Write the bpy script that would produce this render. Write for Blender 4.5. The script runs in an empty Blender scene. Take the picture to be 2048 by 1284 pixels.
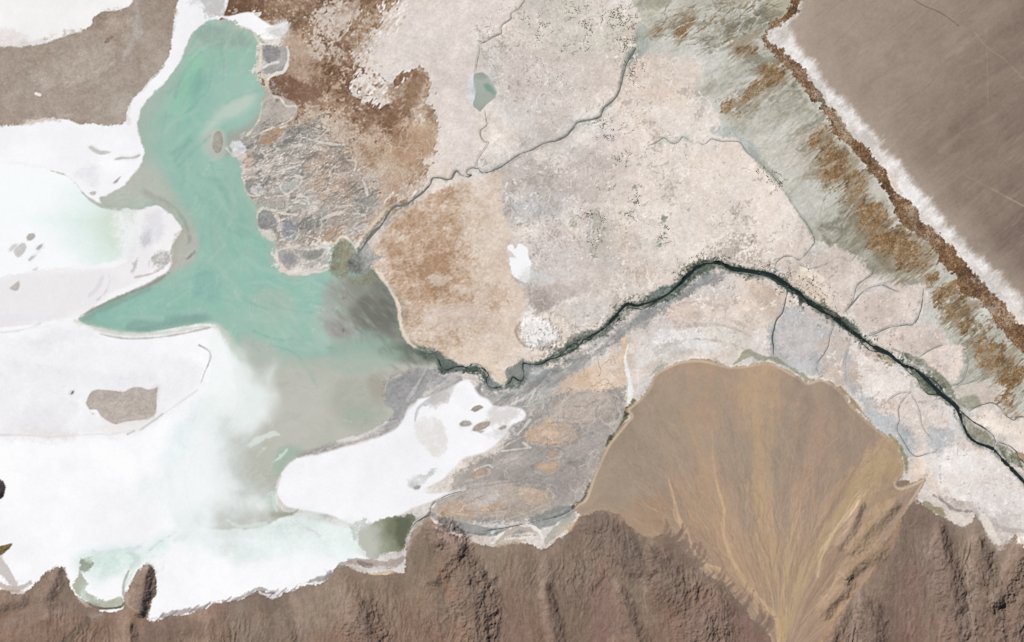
import bpy, math, random
import numpy as np

# ------------------------------------------------------------------ camera, sky, sun, exposure
# 1 Blender unit = 10 map pixels (about 100 m on the ground); +X east (right), +Y north (up)
MW, MH = 2048.0, 1284.0
U = 0.1
scene = bpy.context.scene
cam_d = bpy.data.cameras.new("camera")
cam = bpy.data.objects.new("camera", cam_d)
scene.collection.objects.link(cam)
scene.camera = cam
cam_d.sensor_width = 36.0
cam_d.lens = 180.0
CAM_Z = MW * U * cam_d.lens / cam_d.sensor_width
cam.location = (0, 0, CAM_Z)
cam.rotation_euler = (0, 0, 0)
cam_d.clip_start = 10
cam_d.clip_end = 6000

SUN_EL, SUN_AZ = math.radians(47), math.radians(-52)      # azimuth clockwise from north: sun stands north-west
world = bpy.data.worlds.new("World")
scene.world = world
world.use_nodes = True
wn = world.node_tree
sky = wn.nodes.new("ShaderNodeTexSky")
sky.sky_type = 'NISHITA'
sky.sun_disc = False
sky.sun_elevation = SUN_EL
sky.sun_rotation = SUN_AZ
sky.altitude = 3500
wn.links.new(sky.outputs[0], wn.nodes["Background"].inputs[0])
wn.nodes["Background"].inputs[1].default_value = 0.06
sun_d = bpy.data.lights.new("sun", 'SUN')
sun_d.energy = 4.6
sun_d.angle = math.radians(0.53)
sun_d.color = (1.0, 0.965, 0.92)
sun = bpy.data.objects.new("sun", sun_d)
scene.collection.objects.link(sun)
sun.location = (-200, 200, 400)
sun.rotation_euler = (math.pi / 2 - SUN_EL, 0, -SUN_AZ + math.pi)
scene.view_settings.view_transform = 'Standard'
scene.view_settings.look = 'None'
scene.view_settings.exposure = 0.0
scene.view_settings.gamma = 1.0
scene.cycles.use_denoising = False
scene.cycles.max_bounces = 4
# ------------------------------------------------------------------ survey grid: albedo, relief and land-unit id of every ground cell
S = 1.6                                   # grid step in map pixels
OX, OY = -96.0, -96.0
NX, NY = 1401, 923
gx = (OX + S * np.arange(NX)).astype(np.float32)
gy = (OY + S * np.arange(NY)).astype(np.float32)
col = np.zeros((NY, NX, 3), np.float32)   # surface colour, 0..255 display values of a level, sunlit patch
hgt = np.zeros((NY, NX), np.float32)      # height in map pixels
rid = np.zeros((NY, NX), np.int16)        # land-unit id
UNITS = []                                # (name, label, category, kind, group, material)

def unit(name, label, category=None, kind='structure', group=None, mat='soil'):
    UNITS.append((name, label, category, kind, group, mat))
    return len(UNITS) - 1

rng = np.random.default_rng(7)
TS = 1024
def make_tile(power, k0, k1):
    k = np.fft.fftfreq(TS) * TS
    kk = np.hypot(k[:, None], k[None, :]); kk[0, 0] = 1
    amp = kk ** (-power) * (kk >= k0) * (kk <= k1)
    ph = rng.uniform(0, 2 * np.pi, (TS, TS))
    t = np.fft.ifft2(amp * np.exp(1j * ph)).real
    return (t / t.std()).astype(np.float32)
TILE = {'A': make_tile(1.9, 3, 400), 'B': make_tile(1.35, 4, 512), 'C': make_tile(0.0, 70, 210), 'D': make_tile(1.6, 12, 512), 'E': make_tile(0.95, 14, 330)}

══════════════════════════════

> _Exercise description_:
Copy the data exactly. Any picture it contains is to be omitted.

> _Written answer_:
Write the bpy script that would produce this render. Write for Blender 4.5. The script runs in an empty Blender scene. Take the picture to be 2048 by 1284 pixels.
import bpy, math, random
import numpy as np

# ------------------------------------------------------------------ camera, sky, sun, exposure
# 1 Blender unit = 10 map pixels (about 100 m on the ground); +X east (right), +Y north (up)
MW, MH = 2048.0, 1284.0
U = 0.1
scene = bpy.context.scene
cam_d = bpy.data.cameras.new("camera")
cam = bpy.data.objects.new("camera", cam_d)
scene.collection.objects.link(cam)
scene.camera = cam
cam_d.sensor_width = 36.0
cam_d.lens = 180.0
CAM_Z = MW * U * cam_d.lens / cam_d.sensor_width
cam.location = (0, 0, CAM_Z)
cam.rotation_euler = (0, 0, 0)
cam_d.clip_start = 10
cam_d.clip_end = 6000

SUN_EL, SUN_AZ = math.radians(47), math.radians(-52)      # azimuth clockwise from north: sun stands north-west
world = bpy.data.worlds.new("World")
scene.world = world
world.use_nodes = True
wn = world.node_tree
sky = wn.nodes.new("ShaderNodeTexSky")
sky.sky_type = 'NISHITA'
sky.sun_disc = False
sky.sun_elevation = SUN_EL
sky.sun_rotation = SUN_AZ
sky.altitude = 3500
wn.links.new(sky.outputs[0], wn.nodes["Background"].inputs[0])
wn.nodes["Background"].inputs[1].default_value = 0.06
sun_d = bpy.data.lights.new("sun", 'SUN')
sun_d.energy = 4.6
sun_d.angle = math.radians(0.53)
sun_d.color = (1.0, 0.965, 0.92)
sun = bpy.data.objects.new("sun", sun_d)
scene.collection.objects.link(sun)
sun.location = (-200, 200, 400)
sun.rotation_euler = (math.pi / 2 - SUN_EL, 0, -SUN_AZ + math.pi)
scene.view_settings.view_transform = 'Standard'
scene.view_settings.look = 'None'
scene.view_settings.exposure = 0.0
scene.view_settings.gamma = 1.0
scene.cycles.use_denoising = False
scene.cycles.max_bounces = 4
# ------------------------------------------------------------------ survey grid: albedo, relief and land-unit id of every ground cell
S = 1.6                                   # grid step in map pixels
OX, OY = -96.0, -96.0
NX, NY = 1401, 923
gx = (OX + S * np.arange(NX)).astype(np.float32)
gy = (OY + S * np.arange(NY)).astype(np.float32)
col = np.zeros((NY, NX, 3), np.float32)   # surface colour, 0..255 display values of a level, sunlit patch
hgt = np.zeros((NY, NX), np.float32)      # height in map pixels
rid = np.zeros((NY, NX), np.int16)        # land-unit id
UNITS = []                                # (name, label, category, kind, group, material)

def unit(name, label, category=None, kind='structure', group=None, mat='soil'):
    UNITS.append((name, label, category, kind, group, mat))
    return len(UNITS) - 1

rng = np.random.default_rng(7)
TS = 1024
def make_tile(power, k0, k1):
    k = np.fft.fftfreq(TS) * TS
    kk = np.hypot(k[:, None], k[None, :]); kk[0, 0] = 1
    amp = kk ** (-power) * (kk >= k0) * (kk <= k1)
    ph = rng.uniform(0, 2 * np.pi, (TS, TS))
    t = np.fft.ifft2(amp * np.exp(1j * ph)).real
    return (t / t.std()).astype(np.float32)
TILE = {'A': make_tile(1.9, 3, 400), 'B': make_tile(1.35, 4, 512), 'C': make_tile(0.0, 70, 210), 'D': make_tile(1.6, 12, 512), 'E': make_tile(0.95, 14, 330)}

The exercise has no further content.